Not that I wanted to restrict teachers or students from using the material but because I thought it was not fair for an educational commercial portal to steal my work = close it in, make money on it without attribution. The explanation given when I complained was that they were charging for filtering information for their clients and other services (but the frame inside which my pages were trapped sported their logo).
This page for instance was made together with the students and some teachers (who sent me the complementary links at the bottom of the page), the students were interviewed on their impressions and then made a research in groups on the different continents/countries where English is spoken and found the corresponding flags. (scroll over the map to get the different continents)
http://members.tripod.com/the_english_dept/esc.html As wikis did not exist at the time (if they were I was not yet aware of them), the kids did it as homework on their own computers (the school was not yet connected) and sent me the info by mail or floppies, which I corrected, copied, pasted into my Dreamweaver and published online.
While some resources were easy to get - like Naomi Klein's movie "The Meaning Behind the Logo (see explanation given on page)
http://members.tripod.com/the_english_dept/logo/index.html articles from mainstream newspapers/media proved to be a bureaucratic nightmare (a number of email exchanges, sometimes without answer, to various departments)
I had to beg for a special permission to use The Times article as basis for an exercise
http://beewebhead.net/exos/wtc1.html and I have already breached the initial contract which said the exercise should have been left on that particular page. As I stopped paying for an adless site, the hotpotato pages were all scrambled, which made me move them elsewhere (and lost the pics)

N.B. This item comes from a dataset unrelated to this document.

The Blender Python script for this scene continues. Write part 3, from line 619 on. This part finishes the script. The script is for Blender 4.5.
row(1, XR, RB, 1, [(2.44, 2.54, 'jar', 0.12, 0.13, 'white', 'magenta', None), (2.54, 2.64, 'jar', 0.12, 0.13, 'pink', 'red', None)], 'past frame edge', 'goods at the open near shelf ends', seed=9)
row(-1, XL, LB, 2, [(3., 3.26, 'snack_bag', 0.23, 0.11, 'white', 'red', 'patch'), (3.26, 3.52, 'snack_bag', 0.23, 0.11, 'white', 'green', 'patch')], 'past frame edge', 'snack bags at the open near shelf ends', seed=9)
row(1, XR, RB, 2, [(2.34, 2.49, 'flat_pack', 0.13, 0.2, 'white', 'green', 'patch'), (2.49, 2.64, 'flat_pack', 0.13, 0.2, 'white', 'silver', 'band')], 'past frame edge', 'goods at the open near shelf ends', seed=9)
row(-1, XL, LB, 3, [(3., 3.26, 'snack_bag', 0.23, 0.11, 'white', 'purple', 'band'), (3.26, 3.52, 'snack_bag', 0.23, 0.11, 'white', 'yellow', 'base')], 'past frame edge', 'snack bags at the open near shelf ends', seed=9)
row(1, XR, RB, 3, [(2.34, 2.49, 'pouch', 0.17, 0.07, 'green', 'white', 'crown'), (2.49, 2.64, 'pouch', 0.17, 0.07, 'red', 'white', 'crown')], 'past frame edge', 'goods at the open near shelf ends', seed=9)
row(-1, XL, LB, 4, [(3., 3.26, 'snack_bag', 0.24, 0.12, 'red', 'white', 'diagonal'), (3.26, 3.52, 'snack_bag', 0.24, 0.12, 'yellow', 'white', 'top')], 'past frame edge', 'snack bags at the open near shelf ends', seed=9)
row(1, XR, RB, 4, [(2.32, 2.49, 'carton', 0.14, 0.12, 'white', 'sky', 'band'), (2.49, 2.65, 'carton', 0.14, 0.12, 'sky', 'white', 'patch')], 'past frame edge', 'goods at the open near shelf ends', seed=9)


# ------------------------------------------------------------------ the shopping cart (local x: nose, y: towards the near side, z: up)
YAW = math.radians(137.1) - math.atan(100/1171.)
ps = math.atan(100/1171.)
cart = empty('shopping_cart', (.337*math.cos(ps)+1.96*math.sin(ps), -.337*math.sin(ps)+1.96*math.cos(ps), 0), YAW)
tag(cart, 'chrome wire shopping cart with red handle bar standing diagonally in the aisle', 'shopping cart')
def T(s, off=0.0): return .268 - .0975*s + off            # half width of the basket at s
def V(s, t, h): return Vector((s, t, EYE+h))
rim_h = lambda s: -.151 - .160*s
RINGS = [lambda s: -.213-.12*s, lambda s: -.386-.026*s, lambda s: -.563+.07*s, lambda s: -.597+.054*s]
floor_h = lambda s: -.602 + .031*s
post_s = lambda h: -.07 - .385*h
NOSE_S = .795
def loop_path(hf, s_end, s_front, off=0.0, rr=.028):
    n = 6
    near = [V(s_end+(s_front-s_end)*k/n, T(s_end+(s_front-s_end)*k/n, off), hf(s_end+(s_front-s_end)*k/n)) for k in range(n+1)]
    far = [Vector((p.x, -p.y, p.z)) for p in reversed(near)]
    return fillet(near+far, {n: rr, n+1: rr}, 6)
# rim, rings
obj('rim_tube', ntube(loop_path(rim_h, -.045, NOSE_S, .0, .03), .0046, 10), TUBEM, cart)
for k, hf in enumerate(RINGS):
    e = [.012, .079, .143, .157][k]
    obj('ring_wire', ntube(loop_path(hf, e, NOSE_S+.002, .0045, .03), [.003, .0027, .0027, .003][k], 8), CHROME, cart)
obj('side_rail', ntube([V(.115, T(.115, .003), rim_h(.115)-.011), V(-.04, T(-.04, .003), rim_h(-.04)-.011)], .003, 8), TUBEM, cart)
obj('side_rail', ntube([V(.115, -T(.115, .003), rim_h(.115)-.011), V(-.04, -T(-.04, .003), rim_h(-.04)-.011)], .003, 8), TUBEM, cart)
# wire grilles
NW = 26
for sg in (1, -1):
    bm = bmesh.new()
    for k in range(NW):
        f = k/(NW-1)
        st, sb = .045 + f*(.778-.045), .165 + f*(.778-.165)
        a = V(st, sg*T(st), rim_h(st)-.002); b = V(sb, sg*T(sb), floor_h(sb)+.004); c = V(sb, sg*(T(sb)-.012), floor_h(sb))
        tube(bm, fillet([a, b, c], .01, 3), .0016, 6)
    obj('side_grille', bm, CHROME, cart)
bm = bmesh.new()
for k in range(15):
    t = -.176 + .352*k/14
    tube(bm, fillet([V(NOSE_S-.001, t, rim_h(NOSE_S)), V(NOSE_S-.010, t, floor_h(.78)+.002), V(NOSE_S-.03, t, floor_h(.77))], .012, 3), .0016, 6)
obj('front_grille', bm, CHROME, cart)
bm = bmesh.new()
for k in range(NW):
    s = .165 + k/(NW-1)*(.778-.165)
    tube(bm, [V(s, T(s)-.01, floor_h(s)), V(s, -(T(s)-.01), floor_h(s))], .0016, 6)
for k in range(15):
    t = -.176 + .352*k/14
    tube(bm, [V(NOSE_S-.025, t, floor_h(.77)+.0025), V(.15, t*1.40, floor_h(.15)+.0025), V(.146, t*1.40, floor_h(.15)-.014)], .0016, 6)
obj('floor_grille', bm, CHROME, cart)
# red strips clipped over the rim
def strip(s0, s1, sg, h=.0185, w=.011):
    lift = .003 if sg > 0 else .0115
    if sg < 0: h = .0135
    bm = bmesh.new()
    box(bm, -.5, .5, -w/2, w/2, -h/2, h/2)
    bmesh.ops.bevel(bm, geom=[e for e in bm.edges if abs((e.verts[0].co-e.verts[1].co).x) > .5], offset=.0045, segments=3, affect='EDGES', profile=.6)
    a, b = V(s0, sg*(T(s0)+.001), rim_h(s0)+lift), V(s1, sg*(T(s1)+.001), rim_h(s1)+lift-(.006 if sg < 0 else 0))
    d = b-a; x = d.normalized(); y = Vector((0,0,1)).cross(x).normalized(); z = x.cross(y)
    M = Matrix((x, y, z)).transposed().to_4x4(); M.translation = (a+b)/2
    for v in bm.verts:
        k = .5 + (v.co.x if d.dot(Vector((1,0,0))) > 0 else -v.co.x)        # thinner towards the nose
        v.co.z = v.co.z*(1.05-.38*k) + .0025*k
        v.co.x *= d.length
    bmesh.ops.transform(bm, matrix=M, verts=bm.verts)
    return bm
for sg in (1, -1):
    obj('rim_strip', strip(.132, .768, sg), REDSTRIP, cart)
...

I could not wait until the permission arrived for The Economist article (which complements Naomi's film and is closed behind a paid login), so I shamelessly and painstakinglyy typed it on an html page copying it from my parent's print edition
http://members.tripod.com/the_english_dept/logo/prologo.html not only for my students to be able to read it and be prepared for the debate that year (I could have photocopied it) but also to re-use it in the future for some other activity.
Nowadays I am contributing a little bit to wikieducator with a unit on visual /critical literacy for ESL/EFL teachers (collaboration welcome)
http://wikieducator.org/ELT_Resources/visual_and_critical_literacy but am having trouble in finding images that I would like to use to illustrate certain concepts
So voilà, a little bit of my grassroots experience with resources online - open and not.